I miss my dogs too much, and my traveling makes them lonely for me. They are well cared for by my family, and just get angry when I start packing. Ralph will put his toys in my bag hopefully. “Should I bring a change of collars?” When I leave, they are sullen, staring at me with disbelief and horror. “How could you? Don’t you know who we are?” Then I come back, and the tails wag so hard that it begins with the middle of their dog bodies. They shake their entire backsides in joy and excitement, like I have come home from the war, and they’d thought that they would never see me again. I hear that when I am on the television, their ears and eyes fly up, and they think that I am home. My dog daughter, Bronwyn, sleeps with me on the bed, and I reach for her in hotel rooms all over the world, and she is not there. It is the emptiness, the void that swallows me for a moment, and I realize I am working, and far from my love. Ralph is unable to get onto the bed without assistance, and he is very image conscious. He will not have anyone see him try to jump on, and tragically fail. Yet, when we are alone, I will encourage him to try, and he looks around to see if anyone is watching. I am cheering him on, telling him he can do it, that anything is possible. finally he believes me, and jumps onto the bed. He circles a few times in heated satisfaction, and lays his body down, warmly pushing into mine.

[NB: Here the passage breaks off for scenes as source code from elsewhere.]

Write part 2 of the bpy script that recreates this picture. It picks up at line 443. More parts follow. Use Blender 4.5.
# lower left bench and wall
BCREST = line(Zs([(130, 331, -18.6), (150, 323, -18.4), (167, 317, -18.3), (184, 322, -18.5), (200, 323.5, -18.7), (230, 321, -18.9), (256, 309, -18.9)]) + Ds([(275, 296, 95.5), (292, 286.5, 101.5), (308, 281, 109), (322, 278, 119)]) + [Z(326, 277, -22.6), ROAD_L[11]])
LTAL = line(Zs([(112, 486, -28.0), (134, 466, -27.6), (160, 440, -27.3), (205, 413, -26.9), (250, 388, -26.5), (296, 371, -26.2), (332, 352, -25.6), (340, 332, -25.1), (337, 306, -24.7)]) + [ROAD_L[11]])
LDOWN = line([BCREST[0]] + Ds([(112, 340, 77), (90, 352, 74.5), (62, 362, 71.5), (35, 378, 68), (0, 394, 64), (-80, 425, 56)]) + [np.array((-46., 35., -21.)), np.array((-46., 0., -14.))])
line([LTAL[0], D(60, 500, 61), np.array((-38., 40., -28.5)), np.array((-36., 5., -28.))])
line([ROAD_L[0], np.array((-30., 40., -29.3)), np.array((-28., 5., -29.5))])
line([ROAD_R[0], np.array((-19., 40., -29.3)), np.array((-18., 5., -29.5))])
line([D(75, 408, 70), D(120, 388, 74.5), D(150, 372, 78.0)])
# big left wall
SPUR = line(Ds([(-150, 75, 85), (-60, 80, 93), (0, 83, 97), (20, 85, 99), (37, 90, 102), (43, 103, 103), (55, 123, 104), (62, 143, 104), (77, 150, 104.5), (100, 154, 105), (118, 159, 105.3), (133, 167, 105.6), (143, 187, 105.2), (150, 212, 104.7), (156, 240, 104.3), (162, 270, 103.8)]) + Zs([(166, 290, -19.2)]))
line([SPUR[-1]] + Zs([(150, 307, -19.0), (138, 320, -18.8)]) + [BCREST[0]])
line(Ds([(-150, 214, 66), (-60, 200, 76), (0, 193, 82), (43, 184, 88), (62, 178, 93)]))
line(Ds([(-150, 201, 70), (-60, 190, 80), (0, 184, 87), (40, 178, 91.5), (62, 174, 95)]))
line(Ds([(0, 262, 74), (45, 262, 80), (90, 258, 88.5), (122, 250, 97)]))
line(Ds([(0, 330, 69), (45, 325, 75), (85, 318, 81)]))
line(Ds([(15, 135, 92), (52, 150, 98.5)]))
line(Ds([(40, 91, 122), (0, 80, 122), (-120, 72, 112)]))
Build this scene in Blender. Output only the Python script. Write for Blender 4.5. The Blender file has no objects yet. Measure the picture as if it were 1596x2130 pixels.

Who will be with the white tigers if Roy doesn’t return? Will Siegfried take his revenge on them? What happens to the animals, and what do they feel about it? Have the other tigers ostracized the one who bit Roy? Do they gossip about him around the waterfall, or do they see him as their hero? Or is there much more to it all. Perhaps there is a tiger conspiracy, and the one who bit will be mauled by another tiger, or shot by Jack Ruby, making the biter merely a patsy in the greatest tiger crime and cover up ever.